From among my own favorites, I need only mention In Search of Lost Time—the greatest novel ever written, as well as perhaps the most embarrassing title—and any of Updike’s Rabbit or Bech books. (Rabbit Redux may be the ugliest title I’ve ever seen, although there are plenty of competitors, including Bech: A Book.) There are, of course, exceptions: Gravity’s Rainbow is hard to beat for a title that is beautiful, relevant, and evocative. Other good ones: Pale Fire, House of Leaves, The Name of the Rose (which the author cheerfully admits was meant to be meaningless). But in general, it’s safe to say that most great books have terrible titles.

I’m not even that fond of my own titles, possibly because I’ve spent way too much time staring at them on the first pages of recalcitrant Word documents.
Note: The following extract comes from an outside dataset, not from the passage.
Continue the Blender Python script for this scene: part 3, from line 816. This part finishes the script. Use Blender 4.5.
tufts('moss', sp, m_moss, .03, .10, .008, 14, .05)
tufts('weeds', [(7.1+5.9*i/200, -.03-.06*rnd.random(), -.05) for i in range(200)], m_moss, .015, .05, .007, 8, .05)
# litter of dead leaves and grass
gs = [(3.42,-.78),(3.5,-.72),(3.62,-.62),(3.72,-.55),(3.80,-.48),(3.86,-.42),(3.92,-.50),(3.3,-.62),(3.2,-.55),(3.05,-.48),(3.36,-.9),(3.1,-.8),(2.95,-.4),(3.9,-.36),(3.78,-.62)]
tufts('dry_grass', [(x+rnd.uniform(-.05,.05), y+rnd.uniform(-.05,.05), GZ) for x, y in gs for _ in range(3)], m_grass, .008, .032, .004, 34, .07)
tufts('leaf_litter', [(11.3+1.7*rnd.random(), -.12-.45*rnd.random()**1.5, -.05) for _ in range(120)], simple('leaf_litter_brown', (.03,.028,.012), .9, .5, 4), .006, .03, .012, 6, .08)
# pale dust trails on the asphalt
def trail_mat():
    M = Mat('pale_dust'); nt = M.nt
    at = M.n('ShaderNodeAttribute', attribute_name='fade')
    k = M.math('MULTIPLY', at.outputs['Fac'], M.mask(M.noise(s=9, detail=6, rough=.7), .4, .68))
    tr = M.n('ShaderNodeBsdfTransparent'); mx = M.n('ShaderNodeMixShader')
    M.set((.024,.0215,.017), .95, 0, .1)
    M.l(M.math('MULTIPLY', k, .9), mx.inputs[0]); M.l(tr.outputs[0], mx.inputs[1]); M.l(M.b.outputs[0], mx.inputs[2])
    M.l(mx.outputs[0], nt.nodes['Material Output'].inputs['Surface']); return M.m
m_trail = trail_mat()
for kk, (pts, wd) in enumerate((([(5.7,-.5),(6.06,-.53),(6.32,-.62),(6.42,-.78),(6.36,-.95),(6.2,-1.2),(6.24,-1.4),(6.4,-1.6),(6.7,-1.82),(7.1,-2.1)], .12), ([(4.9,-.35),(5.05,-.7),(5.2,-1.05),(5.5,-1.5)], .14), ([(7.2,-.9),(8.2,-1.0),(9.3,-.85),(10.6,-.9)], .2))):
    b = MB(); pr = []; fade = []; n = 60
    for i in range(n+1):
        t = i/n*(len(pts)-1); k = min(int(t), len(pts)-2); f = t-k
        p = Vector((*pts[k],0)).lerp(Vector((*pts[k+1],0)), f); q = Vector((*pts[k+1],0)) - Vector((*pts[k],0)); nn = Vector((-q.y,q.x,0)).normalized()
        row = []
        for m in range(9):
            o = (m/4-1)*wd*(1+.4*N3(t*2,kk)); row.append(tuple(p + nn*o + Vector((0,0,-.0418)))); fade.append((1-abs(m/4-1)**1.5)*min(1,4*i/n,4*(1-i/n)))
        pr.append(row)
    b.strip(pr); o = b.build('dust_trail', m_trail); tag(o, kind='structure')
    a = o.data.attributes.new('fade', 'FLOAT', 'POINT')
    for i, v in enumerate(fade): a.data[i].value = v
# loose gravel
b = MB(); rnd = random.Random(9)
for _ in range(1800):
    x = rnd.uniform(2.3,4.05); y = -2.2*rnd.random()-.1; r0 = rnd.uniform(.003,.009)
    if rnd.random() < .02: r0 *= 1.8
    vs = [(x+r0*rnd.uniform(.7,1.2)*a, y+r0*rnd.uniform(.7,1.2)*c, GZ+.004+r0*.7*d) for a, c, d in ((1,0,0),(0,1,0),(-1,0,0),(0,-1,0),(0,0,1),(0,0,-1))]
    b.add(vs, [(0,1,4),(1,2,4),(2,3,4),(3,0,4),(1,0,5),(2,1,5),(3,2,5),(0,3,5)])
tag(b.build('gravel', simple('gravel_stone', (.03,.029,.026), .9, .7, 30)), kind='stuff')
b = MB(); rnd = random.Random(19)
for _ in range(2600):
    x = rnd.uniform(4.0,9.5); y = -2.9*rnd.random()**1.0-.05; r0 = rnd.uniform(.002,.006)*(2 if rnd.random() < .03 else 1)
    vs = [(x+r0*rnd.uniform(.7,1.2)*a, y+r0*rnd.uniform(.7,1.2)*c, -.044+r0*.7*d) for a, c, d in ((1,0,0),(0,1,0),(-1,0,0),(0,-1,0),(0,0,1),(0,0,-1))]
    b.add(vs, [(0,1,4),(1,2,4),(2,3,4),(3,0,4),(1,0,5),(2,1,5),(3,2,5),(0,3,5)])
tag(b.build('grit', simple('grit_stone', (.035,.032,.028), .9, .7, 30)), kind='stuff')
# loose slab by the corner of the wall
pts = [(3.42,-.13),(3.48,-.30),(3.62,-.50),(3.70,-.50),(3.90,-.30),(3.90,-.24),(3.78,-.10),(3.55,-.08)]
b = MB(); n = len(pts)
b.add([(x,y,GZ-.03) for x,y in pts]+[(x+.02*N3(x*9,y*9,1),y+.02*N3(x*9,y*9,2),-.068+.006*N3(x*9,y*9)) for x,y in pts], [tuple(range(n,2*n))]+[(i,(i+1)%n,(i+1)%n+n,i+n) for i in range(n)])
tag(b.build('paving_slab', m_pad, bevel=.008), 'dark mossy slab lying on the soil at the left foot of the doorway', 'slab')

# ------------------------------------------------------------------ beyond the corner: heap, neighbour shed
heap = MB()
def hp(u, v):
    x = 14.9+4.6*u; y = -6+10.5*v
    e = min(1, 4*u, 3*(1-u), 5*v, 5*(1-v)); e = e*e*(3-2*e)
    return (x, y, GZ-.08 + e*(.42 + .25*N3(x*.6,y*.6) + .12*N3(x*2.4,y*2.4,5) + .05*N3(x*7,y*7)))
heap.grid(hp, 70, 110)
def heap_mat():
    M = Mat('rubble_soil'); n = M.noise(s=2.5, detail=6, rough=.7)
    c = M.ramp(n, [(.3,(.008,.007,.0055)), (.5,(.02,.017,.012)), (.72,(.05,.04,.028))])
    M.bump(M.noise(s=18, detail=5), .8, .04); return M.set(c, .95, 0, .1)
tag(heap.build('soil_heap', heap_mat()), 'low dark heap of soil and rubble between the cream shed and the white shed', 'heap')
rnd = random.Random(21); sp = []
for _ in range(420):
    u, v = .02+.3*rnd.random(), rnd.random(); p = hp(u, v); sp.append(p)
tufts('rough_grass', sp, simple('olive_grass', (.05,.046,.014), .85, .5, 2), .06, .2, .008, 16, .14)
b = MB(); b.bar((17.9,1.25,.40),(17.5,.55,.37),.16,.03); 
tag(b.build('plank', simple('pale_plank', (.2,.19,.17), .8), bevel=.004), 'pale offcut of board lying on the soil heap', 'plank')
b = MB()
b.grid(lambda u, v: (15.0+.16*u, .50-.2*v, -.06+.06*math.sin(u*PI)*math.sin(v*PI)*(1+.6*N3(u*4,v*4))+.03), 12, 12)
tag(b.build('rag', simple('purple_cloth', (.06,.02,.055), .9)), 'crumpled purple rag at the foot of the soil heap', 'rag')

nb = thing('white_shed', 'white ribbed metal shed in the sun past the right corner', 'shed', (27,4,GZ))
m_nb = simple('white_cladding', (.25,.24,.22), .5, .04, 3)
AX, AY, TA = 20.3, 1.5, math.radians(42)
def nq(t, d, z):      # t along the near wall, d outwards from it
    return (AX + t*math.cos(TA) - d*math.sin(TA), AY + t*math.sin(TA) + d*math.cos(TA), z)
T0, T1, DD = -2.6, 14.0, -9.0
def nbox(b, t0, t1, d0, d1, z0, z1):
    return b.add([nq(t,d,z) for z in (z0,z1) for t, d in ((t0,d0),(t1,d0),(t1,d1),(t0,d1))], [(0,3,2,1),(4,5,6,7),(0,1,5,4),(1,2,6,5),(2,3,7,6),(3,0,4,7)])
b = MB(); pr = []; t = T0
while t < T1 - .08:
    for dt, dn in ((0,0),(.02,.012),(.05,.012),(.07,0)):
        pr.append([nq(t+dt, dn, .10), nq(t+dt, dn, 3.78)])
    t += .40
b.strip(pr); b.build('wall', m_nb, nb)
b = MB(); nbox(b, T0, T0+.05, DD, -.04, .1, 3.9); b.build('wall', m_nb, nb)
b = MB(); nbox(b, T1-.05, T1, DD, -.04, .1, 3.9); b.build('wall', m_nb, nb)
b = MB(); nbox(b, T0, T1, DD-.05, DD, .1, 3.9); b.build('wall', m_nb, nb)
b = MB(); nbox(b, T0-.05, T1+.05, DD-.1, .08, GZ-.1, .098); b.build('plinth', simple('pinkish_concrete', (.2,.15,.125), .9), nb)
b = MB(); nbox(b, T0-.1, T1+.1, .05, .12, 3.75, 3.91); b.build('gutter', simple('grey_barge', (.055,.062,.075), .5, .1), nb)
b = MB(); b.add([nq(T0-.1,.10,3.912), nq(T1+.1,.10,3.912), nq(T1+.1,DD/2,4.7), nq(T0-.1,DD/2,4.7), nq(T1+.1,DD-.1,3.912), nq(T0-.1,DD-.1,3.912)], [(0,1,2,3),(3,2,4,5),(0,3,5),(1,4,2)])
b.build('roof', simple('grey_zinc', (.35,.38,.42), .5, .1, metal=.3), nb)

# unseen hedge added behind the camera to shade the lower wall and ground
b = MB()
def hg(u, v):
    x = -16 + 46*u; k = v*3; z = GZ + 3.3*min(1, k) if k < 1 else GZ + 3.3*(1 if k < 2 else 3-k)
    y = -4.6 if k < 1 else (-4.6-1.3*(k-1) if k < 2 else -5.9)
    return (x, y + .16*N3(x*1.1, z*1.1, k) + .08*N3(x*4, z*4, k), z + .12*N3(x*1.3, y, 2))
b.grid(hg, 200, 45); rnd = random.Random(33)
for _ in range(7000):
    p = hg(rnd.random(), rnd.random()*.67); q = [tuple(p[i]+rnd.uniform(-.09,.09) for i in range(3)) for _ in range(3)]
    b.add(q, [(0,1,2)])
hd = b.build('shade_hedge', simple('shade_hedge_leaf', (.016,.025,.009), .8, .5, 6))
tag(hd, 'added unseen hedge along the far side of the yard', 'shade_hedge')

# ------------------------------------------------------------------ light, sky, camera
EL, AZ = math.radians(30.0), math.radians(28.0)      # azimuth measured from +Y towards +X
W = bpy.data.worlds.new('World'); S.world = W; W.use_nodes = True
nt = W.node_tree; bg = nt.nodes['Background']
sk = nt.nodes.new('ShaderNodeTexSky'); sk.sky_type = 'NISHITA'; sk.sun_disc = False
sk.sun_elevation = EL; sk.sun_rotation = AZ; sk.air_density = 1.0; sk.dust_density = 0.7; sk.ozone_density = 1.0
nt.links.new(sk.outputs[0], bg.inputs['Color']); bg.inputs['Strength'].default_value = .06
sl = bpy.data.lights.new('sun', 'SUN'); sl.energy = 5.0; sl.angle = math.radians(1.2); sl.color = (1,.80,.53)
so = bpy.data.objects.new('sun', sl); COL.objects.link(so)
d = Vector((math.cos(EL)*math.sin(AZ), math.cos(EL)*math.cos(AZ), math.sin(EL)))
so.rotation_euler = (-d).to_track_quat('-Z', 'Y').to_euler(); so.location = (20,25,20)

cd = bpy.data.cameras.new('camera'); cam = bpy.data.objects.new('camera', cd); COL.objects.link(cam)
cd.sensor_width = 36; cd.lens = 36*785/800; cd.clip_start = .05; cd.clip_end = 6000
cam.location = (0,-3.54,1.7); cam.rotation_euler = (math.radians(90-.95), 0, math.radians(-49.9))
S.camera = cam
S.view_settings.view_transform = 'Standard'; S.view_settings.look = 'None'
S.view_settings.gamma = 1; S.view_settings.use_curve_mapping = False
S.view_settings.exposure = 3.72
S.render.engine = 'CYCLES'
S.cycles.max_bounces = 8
Kamera was never called anything else, even before I had a plot, although it was initially spelled Camera, inspired in part by an R.E.M. song. (The alternative spelling is the result of a complicated triple pun that I can’t explain without spoiling a plot point.) By contrast, Midrash, the tentative title of my second novel, took me forever to come up with, and may still end up being changed. (If the title seems cryptic now, consider yourself lucky: I originally wanted to call the novel Merkabah, which almost gave my agent a heart attack.)

As you can see, I’m fond of cryptic one-word titles, although I’m aware that they don’t necessarily sell the novel. (In any case, I’m not sure if any title can really “sell” a novel at all—unless we’re talking about something like The Nanny Diaries.) The best titles, as far as I’m concerned, aren’t advertisements for the book so much as cryptograms, coded messages on which the reader is invited to project his or her own interpretations. The more opaque, or even meaningless, the better. Which may be why my own favorite title for any novel is The Information, by Martin Amis, which is about as cryptic as it gets. (Too bad the novel itself isn’t very good. But perhaps that was inevitable.)